A second form of agnosticism has been advocated by Herbert Spencer whose view of agnosticism may be summed up by his own statement: “The Power that the universe manifests to us is utterly inscrutable.” Although Mr. Spencer agrees that man needs religion, he denies personality to this Power. This would mean that because God is the First Cause, the Infinite, and the Absolute, He cannot be known.

If, when Mr. Spencer speaks of God as inscrutable, he means that we cannot fully comprehend God, we can agree with him. But he denies that we know or can know anything of this Great Power, except that It is the First Cause and is infinite and absolute. Mr. Spencer’s error is his two distinct propositions: (1) we do not and cannot know all about God; and (2) we do not know and cannot know anything about God. The first is true and the second is false and is not to be allowed to be substituted for the first, as Mr. Spencer does.
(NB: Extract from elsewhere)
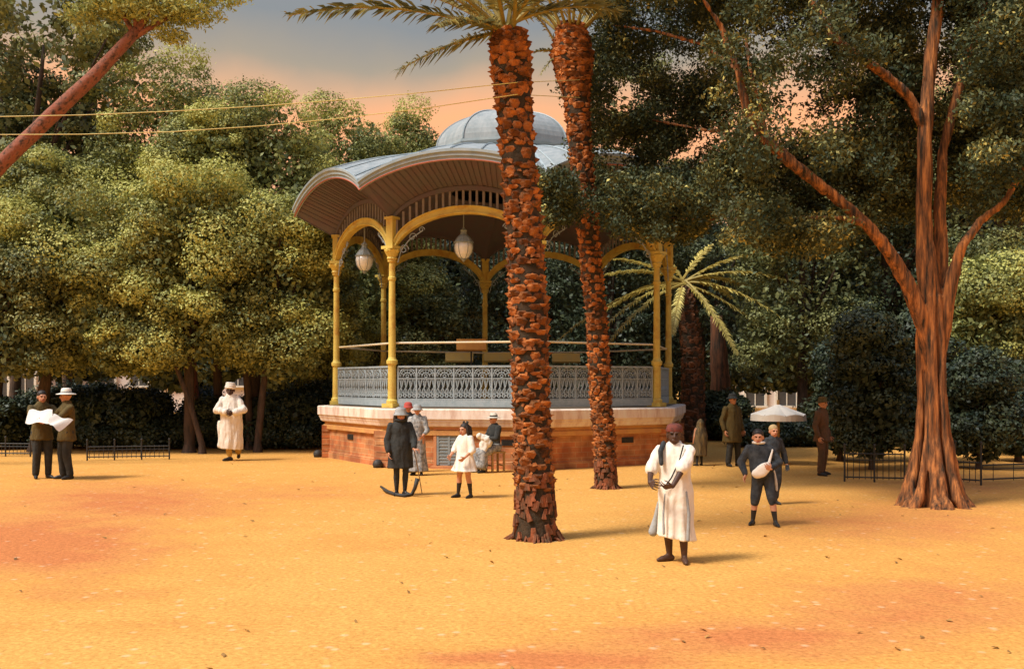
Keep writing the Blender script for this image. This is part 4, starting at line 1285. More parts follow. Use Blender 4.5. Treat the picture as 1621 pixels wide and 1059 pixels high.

Jesus taught that God is a Spirit and gave much instruction regarding His attributes of being and character, and on His relation to mankind and the world. Mr. Spencer’s form of agnosticism denies very much of God as set forth in Scripture and denies very much that we learn of Him in nature (Romans 1: 20) (Psalm 19: 1). Neither our reason, nor nature, nor experience, nor the Bible, limits our knowledge of Him.

It is a law of our thinking to attribute personality to anything that shows intelligence and design. When we see intelligence and design, our minds naturally cause us to ascribe personality as being the source of that intelligence and design. Hence only those thinkers who deny intelligence and design in the world can escape attributing personality to their source.

We have examined the theories of the two main agnostics and have found their theories untenable. There is another form of agnosticism that denies that we can be sure of anything and that affirms that nothing can be known. But these theories are self-refutative, for if we cannot be sure of anything, we cannot be sure of the certainty of this theory. The fundamental thoughts of agnosticism when analyzed are quite inconsistent, illogical, fruitless, and negative.